There’s very little fish and chips or curry on display in Amen Corner, which is about as American as it gets. But thank God that the National managed to lure Jean-Baptiste back for this one. Set in 1950s Harlem, Amen Corner tells the heated, emotionally intense tale of a Sister Margaret (Jean-Baptiste), a middle-aged female pastor of a small evangelical congregation struggling with her long-estranged alcoholic husband who’s turned up after a long absence, seriously unwell, their teenage son David who wants to abandon the church and become a jazz musician, and her fractious congregation who may want to unseat her. It’s a role that feels tailor-made to Jean-Baptiste’s strengths. Though she’s tiny in person, she’s got a monumental strength and stillness, and fights her corner like a grizzled prizefighter. She’s also got a glorious voice, and leads the rest of the wonderful cast in some rousing, toe-tapping and deeply moving gospel numbers through the show.

Amen Corner is an amazing piece of writing, lyrical and angry by turns, in which Baldwin spells out the intractable messiness of life as he knew it – a black man living in a racist society, a former child preacher struggling with adult sexual attraction, and the member of a closely-knit community where he’ll never quite fit in. The play reminded me in tone and ferocity of Tennessee Williams’ The Glass Menagerie. Williams and Baldwin were contemporaries, friends and drinking buddies, and in many ways feel like mirror images of each other: both born dirt poor, both gay and burdened with sexual guilt and a need to perform their sexuality, both writers of great lyricism and fierce anger, both inexorably committed to their roles as outsiders within bands of outsiders, and neither much interested in catharsis or resolution in their narratives.

As with the best writing, our sympathies lie not only with Margaret, who’s fighting with all her might to keep her family and her life as she wants it, and David (the obvious Baldwin stand-in) who both fears and wants to experience the temptations of the world outside. This double perspective is nicely echoed in Ian MacNeil’s two storied set of Margaret’s house, with cramped living quarters downstairs and the church meeting space above, surrounded by colannades of Roman pillars under which cool skanky looking jazz musicians and gangsters’ molls hang out, silently observing the action.

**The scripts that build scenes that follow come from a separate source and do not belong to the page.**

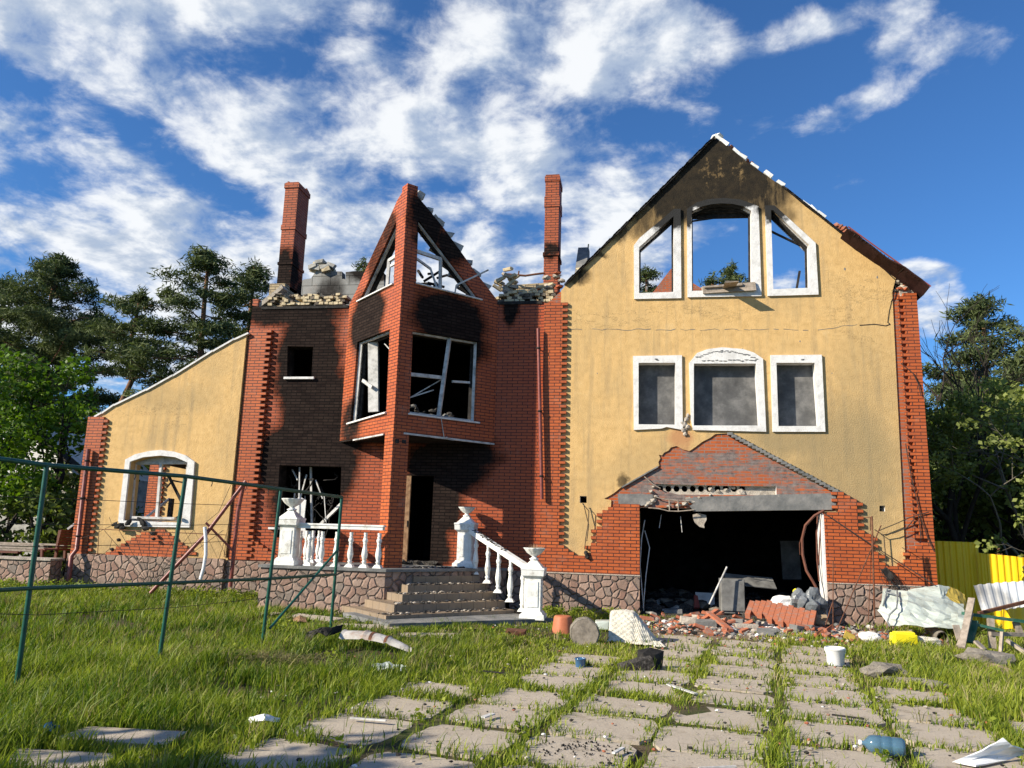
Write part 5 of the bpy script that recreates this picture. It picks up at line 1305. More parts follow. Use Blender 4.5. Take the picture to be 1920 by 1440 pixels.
def soft(name, c, sz, mat, lab, cat, seed, rz=0.0, sub_=3, amp=.16):
    rnd = random.Random(seed); bm_ = bmesh.new(); bmesh.ops.create_icosphere(bm_, subdivisions=sub_, radius=1)
    ph = [Vector((rnd.uniform(-3, 3), rnd.uniform(-3, 3), rnd.uniform(-3, 3))) for _ in range(6)]
    b = MB(); vs = []
    for v in bm_.verts:
        k = 1+amp*sum(math.sin(v.co.dot(p)*2.2+i) for i, p in enumerate(ph))/3+rnd.uniform(-.07, .07)
        vs.append(Vector((v.co.x*sz[0]*k, v.co.y*sz[1]*k, max(-.8, v.co.z)*sz[2]*k)))
    fs = [tuple(v.index for v in f.verts) for f in bm_.faces]; bm_.free()
    b.add(vs, fs, 0, False); o = b.build(name, mat); o.location = Vector(c); o.rotation_euler = (0, 0, rz); return tag(o, lab, cat)
soft('sack', PZ(1728, 1204, .07), (.34, .16, .10), M['blanket'], 'limp dirty white sack in front of the stovepipe', 'sack', 11, -.2)
soft('bag', PZ(1633, 1195, .06), (.20, .14, .10), M['trim'], 'torn white paper bag in the grass left of the canister', 'bag', 12)
soft('rag', PZ(1665, 1262, .06), (.32, .20, .12), M['cloth_grey'], 'grey rag heaped over a stub in the middle of the grass', 'rag', 13, .2, 3, .3)
soft('rag', PZ(1718, 1280, .03), (.42, .10, .05), M['cloth_grey'], 'long twisted grey rag trailing right of the heaped one', 'rag', 14, -.5, 3, .3)
A = PY(1738, 1178, -2.6); B = PY(1762, 1190, -3.0); A = PZ(1745, 1180, .12); B = PZ(1768, 1196, .08)
b = MB(); b.tube([A, B], .105, 18, cap=False); b.tube([A.lerp(B, .01), B], .095, 18, cap=False); tag(b.build('stovepipe', M['cloth_grey']), 'open ended grey stovepipe lying by the crumpled sheet', 'pipe')
tag(crump('charred_board', [[PZ(1752,1219,.05), PZ(1790,1228,.08), PZ(1818,1236,.05)], [PZ(1756,1226,.05), PZ(1790,1237,.04), PZ(1812,1243,.03)]], M['ash'], 'ragged charred board in the grass left of the cushion', 'board', 7, .02))
tag(crump('torn_panel', [[PZ(1840,1240,.05), PZ(1880,1248,.08), PZ(1900,1258,.05)], [PZ(1842,1246,.04), PZ(1870,1258,.05), PZ(1905,1264,.03)]], M['cardboard'], 'torn brown board in front of the cushion', 'board', 8, .01))
crump('plastic_cover', [[PZ(1785,1429,.02), PZ(1840,1405,.12), PZ(1880,1384,.20)], [PZ(1800,1432,.02), PZ(1850,1416,.06), PZ(1898,1398,.14)], [PZ(1830,1438,.02), PZ(1890,1424,.02), PZ(1935,1408,.04)]], M['plastic_white'], 'broken white plastic panel at the lower right corner', 'panel', 9, .008, 3, .012)
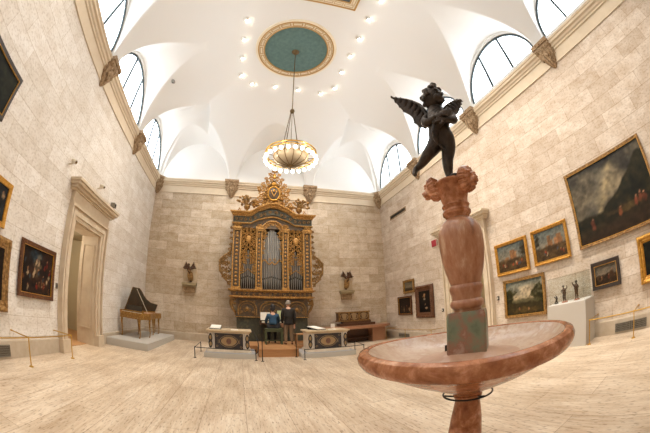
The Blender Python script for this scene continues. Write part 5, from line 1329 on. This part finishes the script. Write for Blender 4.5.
# ------------------------------------------------------------------ winged figures on the back wall
def angel(cx, zb, sg, label, lab2):
    t = thing('wall_shelf', lab2, 'shelf', (cx, YB, zb))
    MB().box(cx-.34, YB-.32, zb-.10, cx+.34, YB, zb).box(cx-.31, YB-.28, zb-.16, cx+.31, YB, zb-.10).build('shelf_board', 'olive', t, smooth=False)
    MB().box(cx-.27, YB-.12, zb-.42, cx+.27, YB, zb-.16).build('bracket', 'corbel', t, smooth=False)
    MB().box(cx-.33, YB-.03, zb, cx+.33, YB, zb+(.95 if sg > 0 else .5)).build('back_board', 'cap_stone', t, smooth=False)
    t = thing('winged_figure', label, 'sculpture', (cx, YB-.18, zb)); y = YB-.2
    P = lambda x, d, z: (cx+sg*x, y-d, zb+z)
    nodes = [(P(.05, 0, .16), (.11, .08)), (P(.03, 0, .34), (.13, .09)), (P(-.02, 0, .5), .08), (P(-.04, .03, .64), (.09, .07)), (P(-.04, .04, .73), .035), (P(-.05, .06, .81), .055),
             (P(.08, 0, .03), .05), (P(.06, .03, .64), .035), (P(.17, .06, .66), .03), (P(.27, .06, .72), .022), (P(-.13, .03, .66), .035), (P(-.23, .06, .62), .028), (P(-.33, .06, .68), .02)]
    skin('body', nodes, [(0, 1), (1, 2), (2, 3), (3, 4), (4, 5), (0, 6), (3, 7), (7, 8), (8, 9), (3, 10), (10, 11), (11, 12)], 'bronze_light', t, subd=1)
    for s2 in (-1, 1):
        a = MB()
        for k in range(6): a.tube([P(-.03+s2*.03, -.06, .66), P(-.03+s2*(.10+.02*k), -.09, .76+.02*k-.03*k), P(-.03+s2*(.20+.025*k), -.08, .98-.06*k)], [.02, .04, .012], 6, .4)
        a.build('wing', 'bronze_light', t)
    a = MB()
    for k in range(6): a.tube([P(-.08+.04*k, .05, .5), P(-.06+.045*k, .10, .3), P(-.02+.04*k, .08, .1)], [.015, .03, .015], 6)
    a.tube([P(-.1, .04, .6), P(.05, .1, .5), P(.16, .05, .42)], [.02, .035, .02], 6); a.build('robe_folds', 'gold_dull', t)
    MB().ball(P(-.05, .05, .83), (.06, .06, .055), 8).build('hair', 'bronze_light', t)
angel(-2.40, 2.64, 1, 'dark carved winged figure on the back wall left of the organ', 'olive wall shelf with pale backing left of the organ')
angel(5.0, 2.5, -1, 'dark carved winged figure on the back wall right of the organ', 'olive wall shelf with pale backing right of the organ')

# ------------------------------------------------------------------ long bench, carved chest on the right of the organ
t = thing('long_bench', 'long reddish wooden bench in the far right corner', 'bench', (5.7, 12.8, 0))
MB().prism([(3.6, 13.3), (3.6, 12.35), (5.2, 12.15), (6.5, 12.25), (6.9, 12.6), (6.98, 13.3)], (0, 0, .66), (1, 0, 0), (0, 1, 0), (0, 0, 1), .12).build('bench_top', 'redwood', t, smooth=False, bevel=.008)
MB().box(5.85, 12.4, 0, 6.5, 13.2, .66).build('end_block', 'redwood', t, smooth=False)
MB().box(3.6, 12.9, 0, 5.85, 13.0, .66).build('back_panel', 'walnut', t, smooth=False)
MB().box(3.65, 12.45, .08, 3.72, 13.2, .66).build('end_block', 'redwood', t, smooth=False)
MB().box(3.7, 12.5, .2, 5.85, 12.9, .23).build('lower_shelf', 'walnut', t, smooth=False)
t = thing('wooden_step', 'dark brown wooden block under the carved chest', 'block', (5.2, 13.1, .78))
MB().box(4.4, 12.82, .781, 6.2, 13.28, .90).build('lower_block', 'walnut', t, smooth=False); MB().box(4.6, 12.87, .90, 6.0, 13.24, 1.0).build('upper_block', 'walnut', t, smooth=False)
t = thing('carved_chest', 'long carved chest with three shield panels beside the organ', 'chest', (5.15, 13.05, 1.0))
MB().box(4.38, 12.9, 1.001, 5.92, 13.22, 1.42).build('body', 'walnut', t, smooth=False)
MB().box(4.34, 12.86, 1.40, 5.96, 13.24, 1.46).box(4.34, 12.86, 1.001, 5.96, 13.24, 1.05).build('moulding', 'gold_dull', t, smooth=False)
for cx in (4.66, 5.15, 5.64):
    a = MB().prism([(-.10, .12), (.10, .12), (.11, 0), (.06, -.11), (0, -.15), (-.06, -.11), (-.11, 0)], (cx, 12.9, 1.23), (1, 0, 0), (0, 0, 1), (0, -1, 0), .035)
    a.tube([(cx+.19*math.cos(2*PI*i/20), 12.89, 1.225+.14*math.sin(2*PI*i/20)) for i in range(21)], .02, 6); a.build('shield_panel', 'inlay', t)
for cx in (4.42, 4.90, 5.40, 5.88):
    a = MB().tube([(cx, 12.88, 1.05), (cx, 12.85, 1.2), (cx, 12.88, 1.4)], [.03, .045, .03], 8); a.build('corner_figure', 'gold_dull', t)

# ------------------------------------------------------------------ chandelier
CX, CY, CZ = XM+.0, 7.62, 6.02
t = thing('chandelier', 'large round brass chandelier with a ring of lit bulbs hanging before the organ', 'chandelier', (CX, CY, CZ))
def hoop(mb, r, z, rr, n=64, flat=1): return mb.tube([(CX+r*math.cos(2*PI*i/n), CY+r*math.sin(2*PI*i/n), z) for i in range(n+1)], rr, 6)
a = MB(); hoop(a, .77, CZ+.14, .022); hoop(a, .77, CZ+.05, .015); hoop(a, .52, CZ+.03, .014); a.build('outer_ring', 'brass', t)
a = MB(); prf = [(.52*math.cos(x)+.0, CZ+.03-.30*math.sin(x)) for x in [PI/2*i/8 for i in range(9)]]
vs = []; n = 40
a.lathe([(max(r, .03), z-CZ) for r, z in prf], (CX, CY, CZ), 48); a.build('glass_dish', 'glass_shade', t)
a = MB()
for k in range(12):
    an = 2*PI*k/12; a.tube([(CX+max(r, .03)*1.01*math.cos(an), CY+max(r, .03)*1.01*math.sin(an), z-.006) for r, z in prf], .011, 6)
    a.tube([(CX+.52*math.cos(an), CY+.52*math.sin(an), CZ+.03), (CX+.77*math.cos(an), CY+.77*math.sin(an), CZ+.06)], .011, 6)
a.build('rib', 'rod', t)
MB().lathe([(.0001, -.42), (.02, -.41), (.03, -.38), (.015, -.35), (.05, -.31), (.09, -.28), (.06, -.25), (.0001, -.24)], (CX, CY, CZ), 20).build('finial', 'rod', t)
for k in range(24):
    an = 2*PI*k/24; x, y = CX+.77*math.cos(an), CY+.77*math.sin(an)
    c_ = MB().lathe([(.0001, .05), (.025, .05), (.03, 0), (.022, -.03), (.0001, -.03)], (x, y, CZ), 10).build('lamp_holder', 'brass', t)
    MB().ball((x, y, CZ-.075), (.055, .055, .062), 12, m=8).build('bulb', 'bulb', c_)
a = MB()
for k in range(4):
    an = 2*PI*k/4+.5; a.tube([(CX+.05*math.cos(an), CY+.05*math.sin(an), 7.8), (CX+.24*math.cos(an), CY+.24*math.sin(an), 6.75), (CX+.30*math.cos(an), CY+.30*math.sin(an), CZ+.35), (CX+.76*math.cos(an), CY+.76*math.sin(an), CZ+.14)], .012, 6)
hoop(a, .29, CZ+.42, .012, 32); a.build('hanger', 'rod', t)
MB().tube([(CX, CY, 7.75), (CX, CY, ZC-.05)], .016, 8).ball((CX, CY, 7.84), (.08, .08, .09), 12).tube([(CX, CY, 7.8), (CX, CY, 6.9), (CX, CY, 6.2)], .008, 6).build('rod', 'rod', t)
MB().lathe([(.0001, -.16), (.05, -.14), (.13, -.06), (.15, -.02), (.0001, -.016)], (CX, CY, ZC), 24).build('ceiling_rose', 'rod', t)
for k in range(6):
    ld = bpy.data.lights.new('chandelier_lamp', 'POINT'); ld.energy = 7; ld.color = (1, .82, .58); ld.shadow_soft_size = .06
    lo = bpy.data.objects.new('chandelier_lamp', ld); COL.objects.link(lo); lo.location = (CX+.86*math.cos(PI*k/3), CY+.86*math.sin(PI*k/3), CZ-.18)
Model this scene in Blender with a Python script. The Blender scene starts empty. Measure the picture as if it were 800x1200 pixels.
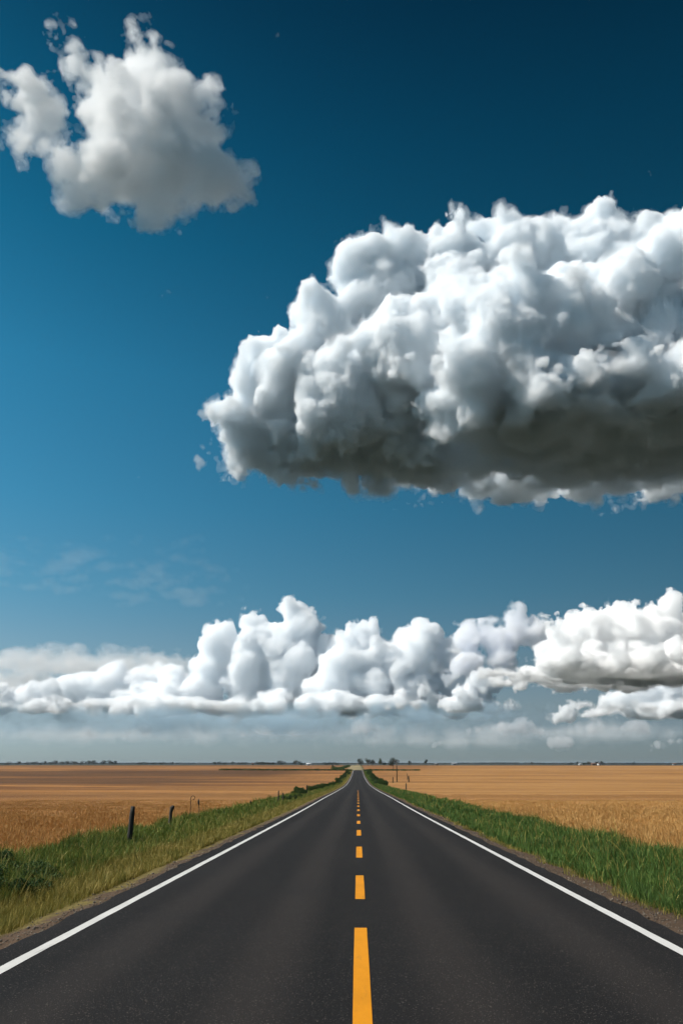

For Margaret, as I suspect it was for Baldwin himself, religion becomes a protective shield with which to find solace from a cruel world, which just as quickly becomes a battering ram and a form of suffocation. Impressively, Baldwin never goes for an outright condemnation of religion, and I was especially impressed by how the writing, direction and acting of this production never sneered or took cheapshots at religious faith – not an easy package to present to a mostly white middle-class English audience for whom this kind of feverish, highly performative and emotionally expressive religious fervour seems comic at best and ridiculous at worst.

Best of all, Amen Corner attracted a far more multicultural audience than I’ve ever seen at the National, suggesting that there’s a huge untapped audience that just isn’t turned on by yet another revival of Ibsen or Chekhov. All-black or all-Asian or all-gay productions can sometimes reek of tokenism or a form of PC window-dressing that doesn’t detract too much from the “proper” job of mainstream theatre. Amen Corner transcended those limitations by being a thoroughly absorbing and thought-provoking piece of work, that speaks authentically from its own time and perspective and taps the painful universals of human emotion: love and loss. Amid a wonderful, all-singing cast and crew. I’d save a special Oprah-esque “Hey Grrrlfriend!” shout out to the great Sharon D Clarke, who plays Margaret’s best friend and confidante Odessa. It’s a tremendous performance, fueled with passion and dignity, and deserves as much praise as Jean-Baptiste.

If I were still a believer, I’d pray for a long and successful season for Amen Corner, and a West End transfer to follow. And someone put a tracking ankle device thingee on Jean-Baptiste: she’s simply too good to be allowed to disappear to the States for another ten years.